Außerdem geht es an diesem letzten gemeinsamen Abend ja auch nicht um inhaltliche Nebensächlichkeiten, sondern um einen Schlussstrich unter einer kleinen Ära. Daher zeigt der Sender immer mal wieder alte Gemeinheiten und Gehässigkeiten aus dem Archiv, und als der Netzer-Countdown langsam nach unten tickt, fangen sie an, noch einmal alle Gemeinheiten und Gehässigkeiten auszupacken, die in gut zwölf Jahren noch nicht herausgerutscht waren.

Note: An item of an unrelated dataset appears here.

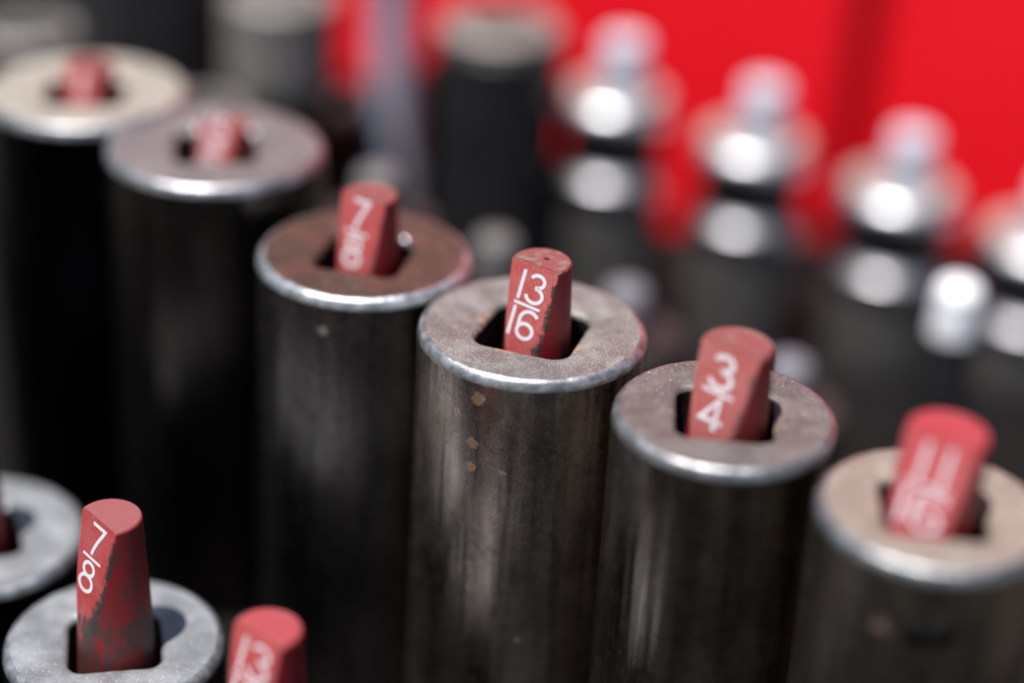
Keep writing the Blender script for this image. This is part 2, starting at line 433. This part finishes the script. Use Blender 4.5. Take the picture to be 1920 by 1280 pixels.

Vor allem Netzer ist in bester Laune und lächelt und lacht so oft wie in seiner gesamten Experten-Zeit zuvor nicht.

Und als der fünfeinhalb-Stunden-Marathon dann endlich vorbei ist, als Delling seinem Kompagnon die DVDs mit den besten Analysen, den lustigsten Versprechern und den wüstesten Beschimpfungen überreicht hat, als Beckenbauer, Blatter und Löw dem Experten Netzer ihr Lob ausgesprochen haben und als die Mitarbeiter der Sendung entgegen Netzers Wunsch doch noch eine kleine Abschiedszeremonie veranstalten, da kann Günter Netzer einen letzten kleinen Stich nicht unterlassen.

"Ich habe Sie in all den 13 Jahren nicht verstanden", sagt er zu Delling. Aber er sagte auch: "Sie haben sich in diesen 13 Jahren als echter Freund bewiesen."